As for the poor, they’ve suffered more than they should in terms of cuts in welfare (7% between 2010-15 with more to come). Local and central government expenditure limits are down 14%, according to the IFS, 28% if you express it as a share of national income. Hammond’s ‘deal dividend’ talk depends on a softer Brexit than Canada+ would provide. Remember, the Brexit right is threatening to oppose nasty tax rises on Budget day.

As in her Birmingham speech – where she even threw a protective arm around Diane Abbott – the PM (who has a new and young speechwriter called Keelan Carr) laid off heavy abuse of the Labour leader, his record and agenda, though the former head of M16, Sir Richard Dearlove, did not on Sunday sofa TV.

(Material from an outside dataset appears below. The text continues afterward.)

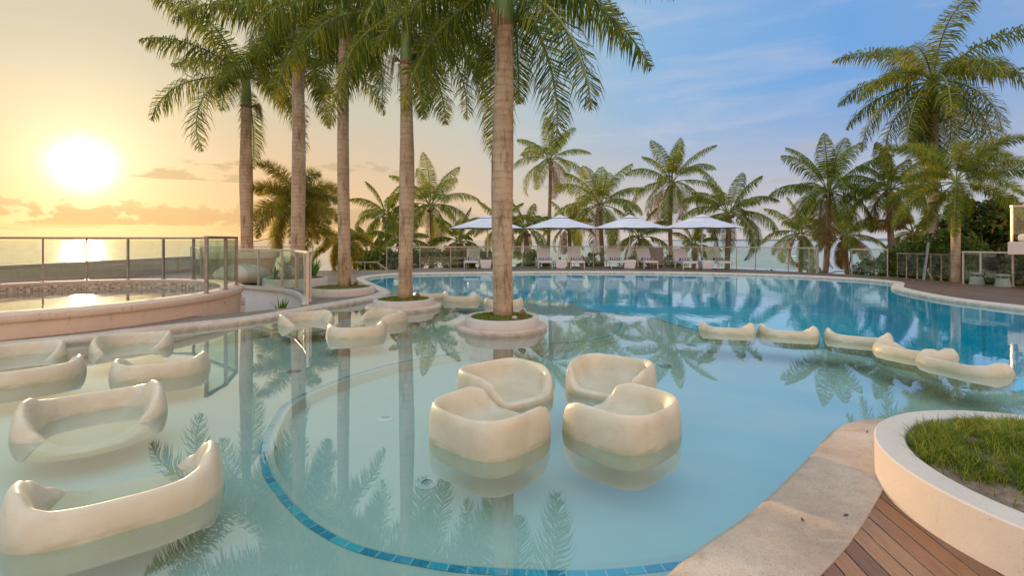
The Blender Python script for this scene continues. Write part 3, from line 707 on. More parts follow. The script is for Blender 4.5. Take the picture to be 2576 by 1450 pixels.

May referred gently to the ‘flaws in Corbynism’ and to a ‘once-great party’ laid low. This is better wooing than savage assaults (which can safely be left to the tabloids) and probably less counter-productive than abuse, especially as Corbyn shies away from the personal stuff, preferring to berate more impersonal forces like capitalism, imperialism and conservatism.

Again, it highlights how fluid and unpredictable politics now are – here and everywhere. Banks and foreign-owned carmakers are making increasingly unsettling noises about what a bad Brexit outcome would mean for their presence in Britain. Emmanuel Macron and his team also strike a discordant note, though Macron’s own problems aren’t going away either: another cabinet minister quits and the young president gets caught in a silly ‘middle finger’ selfie on a foreign trip.

If that wasn’t enough to be getting on with, the IMF – normally an instrument of US imperial power in Corbyn-speak – did what struck me as a big favour to Labour on Monday when it suggested that the UK should loosen the purse strings on tax and public spending in the event of a hard Brexit.

While further downgrading its UK growth projections for 2018 – to 1.4% from 1.7% last year – and acknowledging that the public finances will be tight, the IMF seems to fear that lack of demand could be an even bigger problem for the economy. That’s what John McDonnell and his lieutenants have argued and can now claim to have the IMF’s blessing for as they promise to abandon the crude cruelties of universal credit (take a bow, Iain Duncan Smith) and shake the magic money tree in all directions.

Who’d have thought it? Yet just as the IMF inadvertently provides spurious cover for Labour’s spending spree it also puts equally innocent pressure on the Tory ERG crowd. The more Labour looks likely to win an early election, the harder it becomes for them to pull the plug on May.